Es folgten einige Punkteteilungen. Marc hatte nach der Eröffnung eine relativ passive Stellung, sein Gegner fand aber keine vielversprechenden Angriffsplan und im Turmendspiel wurde remis vereinbart. Enno hatte eine schöne Angriffsstellung aufgebaut, opferte aber voreilig statt zu verstärken und hatte Glück, dass sein Gegner später ein Dauerschach übersah. Und Max‘ Gegner bot bei knapper werdender Zeit und angesichts des günstig stehenden Kampfs ein Remis an, was Max angesichts der Stellung nicht ablehnen konnte. Es sah zwar aus als hätte Weiß nicht das Maximum rausgeholt und am Horizont gab es Konturen von Gegenspiel, der Computer hält die Schlussstellung aber trotz ausgeglichenem Material und keinen offensichtlichen Drohungen für glatt verloren. Glück gehabt!
Und dann begann sich der Kampf komplett zu drehen. Tom lief wie üblich zwischen dem 30. und 40. Zug zur Höchstform auf, lehnte ein Remis ab und gewann mit Schwarz einen Sizilianer in starker Manier. Die Führung hatte aber nur kurz Bestand, Ernsts Gegner hatte in ebenso gutem Stil einen guten Springer gegen einen schlechten Läufer und Schwächen in Ernsts Struktur ausgenutzt.

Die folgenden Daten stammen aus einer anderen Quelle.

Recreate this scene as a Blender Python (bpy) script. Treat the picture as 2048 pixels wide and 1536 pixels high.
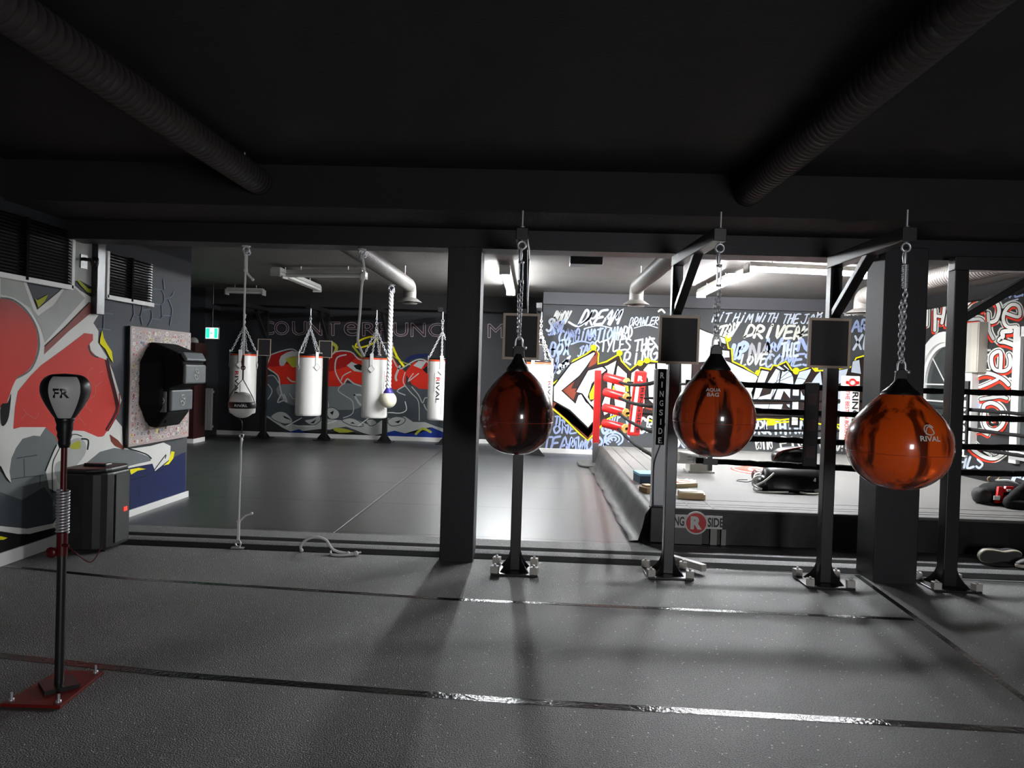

Damit stand es 3:3. Sebastian hatte seine Partie inzwischen komplett gedreht und sein c-Bauer lief unaufhaltsam im Endspiel Richtung Grundreihe. Und Jan hatte sein Bauerndefizit auf 3 gegen 4 an einem Flügel reduziert, allerdings in der wohl unangenehmsten Form mit jeweils einem Springer. Eine typische 50/50 Stellung zwischen Remis und Niederlage. Sebastian gewann sein Endspiel sicher, Jan lief aber die Zeit davon und er selbst schließlich in eine tödliche Springergabel – gerade in dem Moment, als sich die Stellung zum Remis vereinfacht hatte. Damit endete der Kampf mit einem 4:4, mit dem beide Mannschaftsführer unzufrieden sein durften. Die Gastgeber hatten lange den Sieg vor Augen, die Gäste aber deutlich mehr Chancen im Verlauf des Kampfes vergeben.
Die Unzufriedenheit zeigt sich besonders vor dem Hintergrund der Tabellenkonstellation: Werder 3 gewann knapp in Nordhorn und eröffnete damit das Aufstiegsrennen noch einmal komplett neu, in das zumindest die Rattenfänger mit einem Sieg noch hätten eingreifen können, während das Unentschieden wohl für beide das Ende der Chancen bedeutet. Da HSK Lister Turm in der 2. Bundesliga den Aufstieg verpasst hat, kann deren Zweite nicht aufsteigen und somit streiten sich nun Nordhorn, Uelzen und Werder um den begehrten 2. Platz. Aus objektiver sportlicher Sicht ist dabei sehr ärgerlich, dass Uelzen in einem Rennen, wo es absehbar aufs Torverhältnis ankommt, von nicht oberligareif angetretenen Helleranern 7,5 Brettpunkte praktisch geschenkt bekam.
Auch was den Abstieg angeht gibt es noch interessante Konstellationen. Werder 2 stieg nach einer den ELO-Zahlen nach überraschender Niederlage gegen die Zweite des Hamburger Schachklubs sportlich aus der 2. Liga ab. Das würde auch das Aus von Werder 3 in der Oberliga bedeuten … außer sie schaffen selbst den Aufstieg, was angesichts des Restprogramms und des Uelzener Brettpunktepolsters schwer, aber nicht unmöglich ist. Das würde dann wiederum den Abstieg von Ricklingen oder Delmenhorst aus der Oberliga bedeuten. Da aber nichts so kompliziert ist wie (Mannschafts-)Schach, gibt es einen weiteren Dreh: Steigen die Schachfreunde Berlin aus der Bundesliga ab, würde es deren Zweitvertretung in der 2. BL Nord erwischen und Werder 2 wäre wiederum gerettet, was dann auch die 3. retten würde … Wer mir bis hierhin folgen konnte, und auch alle anderen, sind gerne zum letzten Oberliga-Heimspiel am 7. Mai in Oldenburg eingeladen!